Under G.S. § 50-16.9, an award of lump-sum alimony for a specified period was subject to modification and termination prior to its payment in full, if the modification or termination occurred prior to the vesting of the last payment.

However, the motion to modify alimony in the instant case was not filed until several years after the lump-sum alimony award ordered by the trial court had been paid in full. Our courts have never directly addressed the question of whether, under the previous alimony statutes, modification of a lump-sum award would be permissible under these circumstances.

Under G.S. § 50-11 (1994), it was beyond the power of a trial court to enter an order awarding alimony after a judgment of absolute divorce, unless an alimony action was pending at the time of the absolute divorce judgment. This was true even if the financial circumstances of the dependent spouse deteriorated significantly after the absolute divorce judgment.

There is no mechanism in the previous alimony statutes which would have allowed alimony to be reinstated after termination under any circumstances. Reinstatement of previously terminated alimony would be the equivalent of ordering a new alimony award, which is impermissible under G.S. § 50-11 (1994).

The prior alimony statutes provided no additional right to alimony or other protection for the dependent spouse whose alimony either never existed or ceased to exist, even if they were to later suffer an unexpected change of financial circumstances. While defendant’s plight is unfortunate and sympathetic, she is still similarly situated to these other types of dependent spouses. As a result, there is nothing in the previous alimony statutes which would provide her with the right to be awarded additional alimony in the instant case.

Under our previous alimony statutes, the right to modify a lump sum alimony award that was ordered to be paid over a fixed term is limited to the time period during which the alimony is actually ordered. Modification, pursuant to G.S. § 50-16.9 (1994), can occur “at any time” before the award has been vested and satisfied.

However, after the supporting spouse fulfills his obligation as ordered by the trial court, the original alimony award ceases to exist, and there is no longer an alimony award for the trial court to later modify.

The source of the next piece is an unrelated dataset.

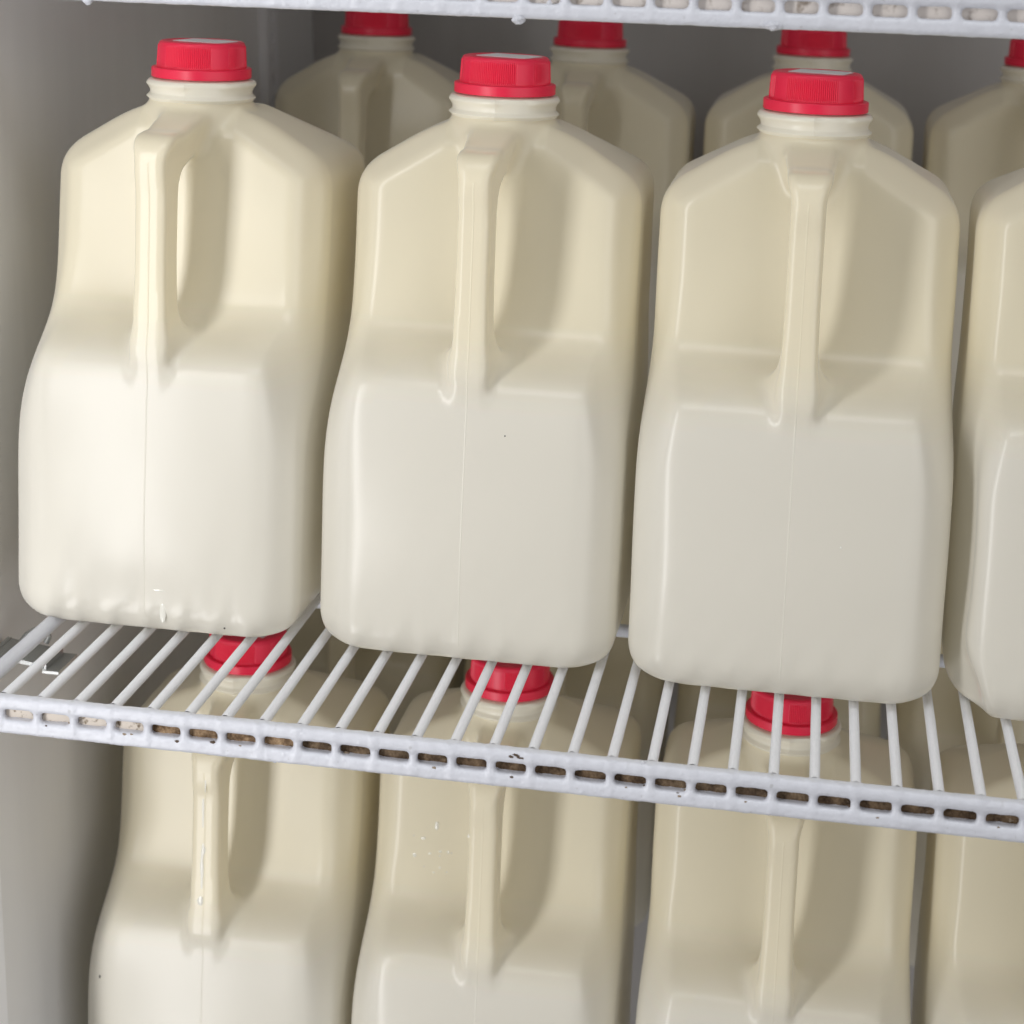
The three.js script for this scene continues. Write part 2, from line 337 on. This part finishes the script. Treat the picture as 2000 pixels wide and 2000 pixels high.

After plaintiff paid the full amount ordered by the trial court, the alimony award was terminated by the express language of the trial court’s order and thus ceased to exist. The trial court’s “modification” of this non-existent award instead created a new award, which is forbidden by G.S. § 50-11 (1994). Thus, the trial court’s order attempting to modify defendant’s previously terminated alimony award was invalid.